В Париж я прилетел за день до похорон, гулял по любимым кварталам шестого аррондисмана, а ближе к вечеру позвонил – уточнить время. «Если приедете прямо сейчас, гроб еще открыт, есть шанс увидеть Синявского, – сообщила вдова. – Да к тому же в виде пирата». Много лет зная Марью Васильевну, я сказал: «Да ну вас». Она вдруг возбудилась: «Почему это «да ну вас»? Когда умер Жерар Филипп, его хоронили не в партикулярном платье, а в костюме Сида. Почему Синявский, который всю жизнь был флибустьером, не может лежать в гробу в виде пирата?» Холодея, я понял, что она не шутит, и поехал.
В подпарижском городке Фонтене-о-Роз я не был несколько лет, но дорогу нашел, вспомнив перекресток с алжирской забегаловкой «Колибри», где еще в самый первый приезд, в 79-м, ел с Синявскими кус-кус. В трехэтажном каменном доме на улице Бориса Вильде все было так же, но Марья Васильевна повела на второй этаж, где в окружении икон, книг, подсвечников в виде купчих, прялок стоял на подставках гроб. В гробу лежал Андрей Донатович с пиратской повязкой на глазу.
– Вот мы теперь какие.
Строго говоря, в повязке лежал Абрам Терц. Это он при жизни любил прохаживаться по комнатам, нацепив «Веселого Роджера», и именно это после смерти имела в виду его вдова, устраивая макабрический карнавал. Ведь 25 февраля 1997 года умер один человек, но два писателя – Андрей Синявский и Абрам Терц.
Давным-давно, в темные годы, литературовед и критик Андрей Синявский стал посылать на Запад свои сочинения под вызывающим, украденным у одесского бандита («Абрашка Терц, карманник всем известный») псевдонимом Абрам Терц.
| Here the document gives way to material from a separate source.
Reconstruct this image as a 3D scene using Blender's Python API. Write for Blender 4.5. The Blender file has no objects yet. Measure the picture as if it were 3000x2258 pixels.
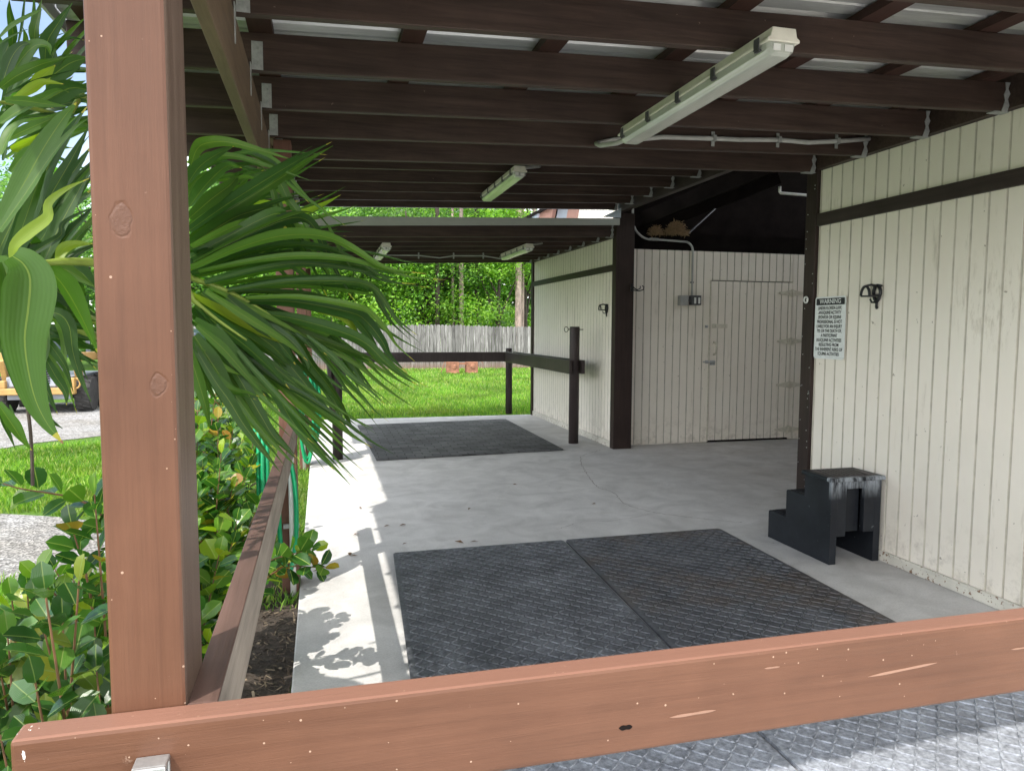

Потом был арест и знаменитый суд 66-го года, на котором литераторов – Андрея Синявского и Юлия Даниэля – судили за литературные произведения, даже не притворяясь, не позаботившись сочинить иных обвинений. С того суда и принято вести отсчет советского диссидентства как общественного явления. В известном смысле все мы – и кто за, и кто против, и кто вне, и кто после – вышли из этого процесса.
В Мордовии, в Дубровлаге, Андрей Синявский отсидел пять с половиной лет, а Абрам Терц, внедряя главы в письма к жене, написал в лагере книгу о самом свободном человеке российской истории – «Прогулки с Пушкиным». Великий поступок – сопрячь послания к любимой женщине и к любимому поэту.
Двадцать лет мы были знакомы с Андреем Донатовичем, я видал его в разных странах и ситуациях, и всегда тихоне Синявскому сопутствовал озорник Терц.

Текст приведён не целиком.